Thursday, January 26, 2006

Honesty....

So.... ok - I'll say it - get it out in the open...I was dating two people at one time and neither of them knew about each other. One, still talking to him, we've only gone to lunch once, so I don't forsee him being very upset or anything like that... I will probably end up telling him, but we weren't exclusive obviously from only one lunch date, so I don't think there's anything to worry about. At least I hope not, because I don't like this dating multiple people thing.... so now that crazy one (which you will read about in a minute) is out of the picture, I'd like to explore things with the Dutch man :) Now the other, grew very attached, very quickly - which then turned out to be a bad thing.

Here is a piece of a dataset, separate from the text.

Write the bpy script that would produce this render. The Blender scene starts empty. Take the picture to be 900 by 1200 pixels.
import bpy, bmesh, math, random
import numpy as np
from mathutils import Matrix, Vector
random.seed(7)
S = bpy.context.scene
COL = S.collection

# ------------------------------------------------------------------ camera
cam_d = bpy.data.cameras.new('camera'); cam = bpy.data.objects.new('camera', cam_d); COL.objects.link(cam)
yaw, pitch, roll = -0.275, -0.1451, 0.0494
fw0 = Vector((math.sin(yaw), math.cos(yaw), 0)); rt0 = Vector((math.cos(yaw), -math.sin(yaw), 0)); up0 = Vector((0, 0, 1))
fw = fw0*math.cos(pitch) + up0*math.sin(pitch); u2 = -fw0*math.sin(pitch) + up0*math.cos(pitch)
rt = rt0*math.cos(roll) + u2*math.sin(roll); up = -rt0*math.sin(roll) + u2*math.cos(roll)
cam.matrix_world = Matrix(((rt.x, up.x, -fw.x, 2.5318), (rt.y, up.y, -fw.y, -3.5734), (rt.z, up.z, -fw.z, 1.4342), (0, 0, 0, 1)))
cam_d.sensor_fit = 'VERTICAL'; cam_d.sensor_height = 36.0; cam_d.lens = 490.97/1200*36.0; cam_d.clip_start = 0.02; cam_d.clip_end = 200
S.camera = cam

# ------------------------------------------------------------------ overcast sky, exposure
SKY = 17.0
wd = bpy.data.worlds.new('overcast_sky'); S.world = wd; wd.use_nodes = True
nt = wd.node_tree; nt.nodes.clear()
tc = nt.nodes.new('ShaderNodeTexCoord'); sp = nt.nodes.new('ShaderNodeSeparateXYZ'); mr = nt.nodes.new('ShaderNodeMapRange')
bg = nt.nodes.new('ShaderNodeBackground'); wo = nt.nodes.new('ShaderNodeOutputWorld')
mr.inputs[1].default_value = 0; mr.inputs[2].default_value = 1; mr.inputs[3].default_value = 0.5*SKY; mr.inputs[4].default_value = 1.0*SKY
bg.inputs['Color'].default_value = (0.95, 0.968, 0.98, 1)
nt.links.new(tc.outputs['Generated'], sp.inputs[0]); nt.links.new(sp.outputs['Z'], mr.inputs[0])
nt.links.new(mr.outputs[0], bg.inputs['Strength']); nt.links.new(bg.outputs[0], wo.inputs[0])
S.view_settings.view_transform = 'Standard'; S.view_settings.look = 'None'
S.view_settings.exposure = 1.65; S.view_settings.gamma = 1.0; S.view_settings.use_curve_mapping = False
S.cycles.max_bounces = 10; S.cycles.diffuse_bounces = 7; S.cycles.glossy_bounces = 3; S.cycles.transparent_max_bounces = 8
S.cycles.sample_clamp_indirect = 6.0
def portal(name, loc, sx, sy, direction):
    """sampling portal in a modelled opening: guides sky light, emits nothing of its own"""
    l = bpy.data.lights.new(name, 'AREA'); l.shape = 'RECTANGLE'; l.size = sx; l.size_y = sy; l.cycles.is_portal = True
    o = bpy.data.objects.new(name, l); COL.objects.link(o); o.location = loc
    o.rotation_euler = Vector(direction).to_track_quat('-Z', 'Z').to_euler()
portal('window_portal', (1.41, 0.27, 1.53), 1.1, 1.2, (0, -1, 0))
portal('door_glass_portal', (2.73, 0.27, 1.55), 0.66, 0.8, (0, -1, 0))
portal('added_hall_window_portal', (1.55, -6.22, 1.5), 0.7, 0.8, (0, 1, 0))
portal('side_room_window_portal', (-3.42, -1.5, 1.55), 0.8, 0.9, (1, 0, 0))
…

It was only three weeks!~ But the thing is - I'm a little annoyed... because I was VERY VERY honest from the beginning that I was not interested in this huge commitment, that I felt like he was feeling like there was more there than I thought so. Of course I thought something was there, but not necessarily enough to throw out that commitment word.... :) And I said that from the get go - AND every time we had the "what are we" conversation - I made sure to say that this wasn't a huge exclusive commitment, I don't want that, I'm enjoy myself when I'm with you, but I don't necessarily want full on commitment.... so then.... when I want to break up, somehow I turn out to be the bitch. How does this happen? I'm really really sorry you were more into this than I was, but I admitted from the beginning how much I wasn't into our dating, that it wasn't near as much as you! I'm very sorry that you were hurt, but I also admitted that I was afraid of hurting you in the end because of how I felt... So how and why does being completely and 100% honest from the very beginning now make me out to be the bitch? AND - why would you want to be with someone that isn't into the relationship as much as you are?!?! That's not fair to either person! Don't make me feel so bad that I end up staying with you because I don't want to see you hurt... but in the end I'm hurting more because I'm unhappy....damnit.... I'm 23 - let me live it up a little - I'm not looking for marriage, I have my whole life for that - can't I just be 23 and single living on my own, and just having fun??